┏━━

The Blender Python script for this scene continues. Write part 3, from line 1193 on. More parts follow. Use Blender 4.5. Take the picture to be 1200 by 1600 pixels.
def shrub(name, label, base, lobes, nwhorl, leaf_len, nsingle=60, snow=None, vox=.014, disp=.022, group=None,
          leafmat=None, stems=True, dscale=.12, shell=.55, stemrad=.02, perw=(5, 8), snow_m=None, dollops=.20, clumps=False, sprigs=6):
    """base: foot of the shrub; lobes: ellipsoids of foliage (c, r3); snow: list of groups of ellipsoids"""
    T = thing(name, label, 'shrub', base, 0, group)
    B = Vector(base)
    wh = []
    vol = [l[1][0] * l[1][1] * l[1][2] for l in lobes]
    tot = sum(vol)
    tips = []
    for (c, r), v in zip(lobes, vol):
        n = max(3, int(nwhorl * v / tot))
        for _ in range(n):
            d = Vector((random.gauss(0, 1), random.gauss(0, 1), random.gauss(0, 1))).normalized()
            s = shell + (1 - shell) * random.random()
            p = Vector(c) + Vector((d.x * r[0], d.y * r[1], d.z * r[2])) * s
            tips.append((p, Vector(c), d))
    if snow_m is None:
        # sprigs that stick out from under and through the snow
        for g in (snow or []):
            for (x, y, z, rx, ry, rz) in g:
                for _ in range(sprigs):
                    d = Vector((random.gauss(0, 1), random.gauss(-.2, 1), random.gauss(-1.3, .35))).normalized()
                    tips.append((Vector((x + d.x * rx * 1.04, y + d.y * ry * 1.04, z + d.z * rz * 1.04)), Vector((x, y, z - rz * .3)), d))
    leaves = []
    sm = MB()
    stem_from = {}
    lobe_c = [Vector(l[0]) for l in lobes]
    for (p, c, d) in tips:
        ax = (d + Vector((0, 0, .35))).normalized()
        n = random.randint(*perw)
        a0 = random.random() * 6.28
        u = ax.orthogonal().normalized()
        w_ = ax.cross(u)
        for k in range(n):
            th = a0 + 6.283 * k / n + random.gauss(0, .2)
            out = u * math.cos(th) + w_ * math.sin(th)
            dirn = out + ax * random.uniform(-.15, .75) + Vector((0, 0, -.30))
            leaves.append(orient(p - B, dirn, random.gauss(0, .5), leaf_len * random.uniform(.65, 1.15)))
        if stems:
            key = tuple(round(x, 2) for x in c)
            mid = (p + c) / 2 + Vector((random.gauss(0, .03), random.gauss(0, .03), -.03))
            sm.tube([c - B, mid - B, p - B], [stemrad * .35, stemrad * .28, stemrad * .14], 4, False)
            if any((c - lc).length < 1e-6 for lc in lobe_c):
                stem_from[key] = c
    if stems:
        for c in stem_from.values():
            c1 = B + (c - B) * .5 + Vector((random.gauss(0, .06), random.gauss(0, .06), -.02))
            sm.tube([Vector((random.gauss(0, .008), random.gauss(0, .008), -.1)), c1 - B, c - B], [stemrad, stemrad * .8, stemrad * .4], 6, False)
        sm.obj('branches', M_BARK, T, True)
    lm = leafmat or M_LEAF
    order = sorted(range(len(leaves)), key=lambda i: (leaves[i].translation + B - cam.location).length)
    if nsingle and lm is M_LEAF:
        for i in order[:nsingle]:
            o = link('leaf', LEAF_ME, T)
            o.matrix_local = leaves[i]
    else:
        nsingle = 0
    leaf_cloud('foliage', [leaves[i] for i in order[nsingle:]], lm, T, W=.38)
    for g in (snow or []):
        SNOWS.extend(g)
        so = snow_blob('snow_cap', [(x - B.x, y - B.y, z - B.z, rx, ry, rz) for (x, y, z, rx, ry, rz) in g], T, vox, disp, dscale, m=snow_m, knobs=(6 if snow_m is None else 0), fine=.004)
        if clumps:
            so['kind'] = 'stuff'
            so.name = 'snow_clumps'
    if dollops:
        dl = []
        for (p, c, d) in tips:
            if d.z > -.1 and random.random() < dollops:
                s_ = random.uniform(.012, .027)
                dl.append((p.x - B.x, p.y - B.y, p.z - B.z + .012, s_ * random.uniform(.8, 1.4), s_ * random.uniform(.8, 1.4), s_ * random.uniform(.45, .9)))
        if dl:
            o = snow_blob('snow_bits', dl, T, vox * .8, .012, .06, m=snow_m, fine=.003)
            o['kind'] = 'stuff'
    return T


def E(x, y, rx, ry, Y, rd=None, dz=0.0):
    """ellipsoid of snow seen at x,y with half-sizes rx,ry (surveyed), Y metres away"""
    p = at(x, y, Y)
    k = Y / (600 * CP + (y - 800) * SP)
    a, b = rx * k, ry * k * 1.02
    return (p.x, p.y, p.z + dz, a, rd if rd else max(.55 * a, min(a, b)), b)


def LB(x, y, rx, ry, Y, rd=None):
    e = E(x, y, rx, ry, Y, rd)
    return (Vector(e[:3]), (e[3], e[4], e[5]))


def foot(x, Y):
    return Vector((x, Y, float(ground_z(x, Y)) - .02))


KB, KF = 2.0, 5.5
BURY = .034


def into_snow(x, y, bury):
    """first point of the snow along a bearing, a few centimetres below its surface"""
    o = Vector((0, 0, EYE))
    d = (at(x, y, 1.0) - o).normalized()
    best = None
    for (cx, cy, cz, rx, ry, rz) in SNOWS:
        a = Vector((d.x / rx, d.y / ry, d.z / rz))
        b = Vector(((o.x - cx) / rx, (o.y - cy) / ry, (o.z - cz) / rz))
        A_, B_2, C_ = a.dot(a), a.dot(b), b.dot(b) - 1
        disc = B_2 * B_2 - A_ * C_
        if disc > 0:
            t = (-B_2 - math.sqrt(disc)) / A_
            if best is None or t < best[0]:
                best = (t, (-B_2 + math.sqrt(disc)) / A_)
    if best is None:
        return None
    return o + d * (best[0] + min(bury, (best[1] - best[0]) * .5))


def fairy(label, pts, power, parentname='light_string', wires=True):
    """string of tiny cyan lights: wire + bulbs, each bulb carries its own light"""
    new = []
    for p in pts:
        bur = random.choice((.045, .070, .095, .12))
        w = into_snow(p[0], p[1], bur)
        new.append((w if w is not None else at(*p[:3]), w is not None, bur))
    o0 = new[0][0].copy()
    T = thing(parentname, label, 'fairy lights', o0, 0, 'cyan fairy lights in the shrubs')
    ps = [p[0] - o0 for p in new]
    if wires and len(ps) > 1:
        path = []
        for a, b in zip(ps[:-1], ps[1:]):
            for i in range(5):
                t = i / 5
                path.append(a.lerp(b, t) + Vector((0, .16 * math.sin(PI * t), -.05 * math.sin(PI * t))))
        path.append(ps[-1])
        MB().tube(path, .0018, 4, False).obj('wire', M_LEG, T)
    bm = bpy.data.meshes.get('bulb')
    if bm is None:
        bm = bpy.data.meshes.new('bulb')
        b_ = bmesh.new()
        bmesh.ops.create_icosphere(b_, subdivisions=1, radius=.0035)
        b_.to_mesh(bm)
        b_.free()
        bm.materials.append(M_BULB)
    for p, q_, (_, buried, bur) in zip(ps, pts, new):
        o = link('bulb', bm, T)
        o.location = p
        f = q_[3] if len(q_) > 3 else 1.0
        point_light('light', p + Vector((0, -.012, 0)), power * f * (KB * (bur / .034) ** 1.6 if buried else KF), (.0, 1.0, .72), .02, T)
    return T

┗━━

=== Problem statement ===
Every line of the data above should be reproduced word for word.

=== Written reply ===
The Blender Python script for this scene continues. Write part 3, from line 1193 on. More parts follow. Use Blender 4.5. Take the picture to be 1200 by 1600 pixels.
def shrub(name, label, base, lobes, nwhorl, leaf_len, nsingle=60, snow=None, vox=.014, disp=.022, group=None,
          leafmat=None, stems=True, dscale=.12, shell=.55, stemrad=.02, perw=(5, 8), snow_m=None, dollops=.20, clumps=False, sprigs=6):
    """base: foot of the shrub; lobes: ellipsoids of foliage (c, r3); snow: list of groups of ellipsoids"""
    T = thing(name, label, 'shrub', base, 0, group)
    B = Vector(base)
    wh = []
    vol = [l[1][0] * l[1][1] * l[1][2] for l in lobes]
    tot = sum(vol)
    tips = []
    for (c, r), v in zip(lobes, vol):
        n = max(3, int(nwhorl * v / tot))
        for _ in range(n):
            d = Vector((random.gauss(0, 1), random.gauss(0, 1), random.gauss(0, 1))).normalized()
            s = shell + (1 - shell) * random.random()
            p = Vector(c) + Vector((d.x * r[0], d.y * r[1], d.z * r[2])) * s
            tips.append((p, Vector(c), d))
    if snow_m is None:
        # sprigs that stick out from under and through the snow
        for g in (snow or []):
            for (x, y, z, rx, ry, rz) in g:
                for _ in range(sprigs):
                    d = Vector((random.gauss(0, 1), random.gauss(-.2, 1), random.gauss(-1.3, .35))).normalized()
                    tips.append((Vector((x + d.x * rx * 1.04, y + d.y * ry * 1.04, z + d.z * rz * 1.04)), Vector((x, y, z - rz * .3)), d))
    leaves = []
    sm = MB()
    stem_from = {}
    lobe_c = [Vector(l[0]) for l in lobes]
    for (p, c, d) in tips:
        ax = (d + Vector((0, 0, .35))).normalized()
        n = random.randint(*perw)
        a0 = random.random() * 6.28
        u = ax.orthogonal().normalized()
        w_ = ax.cross(u)
        for k in range(n):
            th = a0 + 6.283 * k / n + random.gauss(0, .2)
            out = u * math.cos(th) + w_ * math.sin(th)
            dirn = out + ax * random.uniform(-.15, .75) + Vector((0, 0, -.30))
            leaves.append(orient(p - B, dirn, random.gauss(0, .5), leaf_len * random.uniform(.65, 1.15)))
        if stems:
            key = tuple(round(x, 2) for x in c)
            mid = (p + c) / 2 + Vector((random.gauss(0, .03), random.gauss(0, .03), -.03))
            sm.tube([c - B, mid - B, p - B], [stemrad * .35, stemrad * .28, stemrad * .14], 4, False)
            if any((c - lc).length < 1e-6 for lc in lobe_c):
                stem_from[key] = c
    if stems:
        for c in stem_from.values():
            c1 = B + (c - B) * .5 + Vector((random.gauss(0, .06), random.gauss(0, .06), -.02))
            sm.tube([Vector((random.gauss(0, .008), random.gauss(0, .008), -.1)), c1 - B, c - B], [stemrad, stemrad * .8, stemrad * .4], 6, False)
        sm.obj('branches', M_BARK, T, True)
    lm = leafmat or M_LEAF
    order = sorted(range(len(leaves)), key=lambda i: (leaves[i].translation + B - cam.location).length)
    if nsingle and lm is M_LEAF:
        for i in order[:nsingle]:
            o = link('leaf', LEAF_ME, T)
            o.matrix_local = leaves[i]
    else:
        nsingle = 0
    leaf_cloud('foliage', [leaves[i] for i in order[nsingle:]], lm, T, W=.38)
    for g in (snow or []):
        SNOWS.extend(g)
        so = snow_blob('snow_cap', [(x - B.x, y - B.y, z - B.z, rx, ry, rz) for (x, y, z, rx, ry, rz) in g], T, vox, disp, dscale, m=snow_m, knobs=(6 if snow_m is None else 0), fine=.004)
        if clumps:
            so['kind'] = 'stuff'
            so.name = 'snow_clumps'
    if dollops:
        dl = []
        for (p, c, d) in tips:
            if d.z > -.1 and random.random() < dollops:
                s_ = random.uniform(.012, .027)
                dl.append((p.x - B.x, p.y - B.y, p.z - B.z + .012, s_ * random.uniform(.8, 1.4), s_ * random.uniform(.8, 1.4), s_ * random.uniform(.45, .9)))
        if dl:
            o = snow_blob('snow_bits', dl, T, vox * .8, .012, .06, m=snow_m, fine=.003)
            o['kind'] = 'stuff'
    return T


def E(x, y, rx, ry, Y, rd=None, dz=0.0):
    """ellipsoid of snow seen at x,y with half-sizes rx,ry (surveyed), Y metres away"""
    p = at(x, y, Y)
    k = Y / (600 * CP + (y - 800) * SP)
    a, b = rx * k, ry * k * 1.02
    return (p.x, p.y, p.z + dz, a, rd if rd else max(.55 * a, min(a, b)), b)


def LB(x, y, rx, ry, Y, rd=None):
    e = E(x, y, rx, ry, Y, rd)
    return (Vector(e[:3]), (e[3], e[4], e[5]))


def foot(x, Y):
    return Vector((x, Y, float(ground_z(x, Y)) - .02))


KB, KF = 2.0, 5.5
BURY = .034


def into_snow(x, y, bury):
    """first point of the snow along a bearing, a few centimetres below its surface"""
    o = Vector((0, 0, EYE))
    d = (at(x, y, 1.0) - o).normalized()
    best = None
    for (cx, cy, cz, rx, ry, rz) in SNOWS:
        a = Vector((d.x / rx, d.y / ry, d.z / rz))
        b = Vector(((o.x - cx) / rx, (o.y - cy) / ry, (o.z - cz) / rz))
        A_, B_2, C_ = a.dot(a), a.dot(b), b.dot(b) - 1
        disc = B_2 * B_2 - A_ * C_
        if disc > 0:
            t = (-B_2 - math.sqrt(disc)) / A_
            if best is None or t < best[0]:
                best = (t, (-B_2 + math.sqrt(disc)) / A_)
    if best is None:
        return None
    return o + d * (best[0] + min(bury, (best[1] - best[0]) * .5))


def fairy(label, pts, power, parentname='light_string', wires=True):
    """string of tiny cyan lights: wire + bulbs, each bulb carries its own light"""
    new = []
    for p in pts:
        bur = random.choice((.045, .070, .095, .12))
        w = into_snow(p[0], p[1], bur)
        new.append((w if w is not None else at(*p[:3]), w is not None, bur))
    o0 = new[0][0].copy()
    T = thing(parentname, label, 'fairy lights', o0, 0, 'cyan fairy lights in the shrubs')
    ps = [p[0] - o0 for p in new]
    if wires and len(ps) > 1:
        path = []
        for a, b in zip(ps[:-1], ps[1:]):
            for i in range(5):
                t = i / 5
                path.append(a.lerp(b, t) + Vector((0, .16 * math.sin(PI * t), -.05 * math.sin(PI * t))))
        path.append(ps[-1])
        MB().tube(path, .0018, 4, False).obj('wire', M_LEG, T)
    bm = bpy.data.meshes.get('bulb')
    if bm is None:
        bm = bpy.data.meshes.new('bulb')
        b_ = bmesh.new()
        bmesh.ops.create_icosphere(b_, subdivisions=1, radius=.0035)
        b_.to_mesh(bm)
        b_.free()
        bm.materials.append(M_BULB)
    for p, q_, (_, buried, bur) in zip(ps, pts, new):
        o = link('bulb', bm, T)
        o.location = p
        f = q_[3] if len(q_) > 3 else 1.0
        point_light('light', p + Vector((0, -.012, 0)), power * f * (KB * (bur / .034) ** 1.6 if buried else KF), (.0, 1.0, .72), .02, T)
    return T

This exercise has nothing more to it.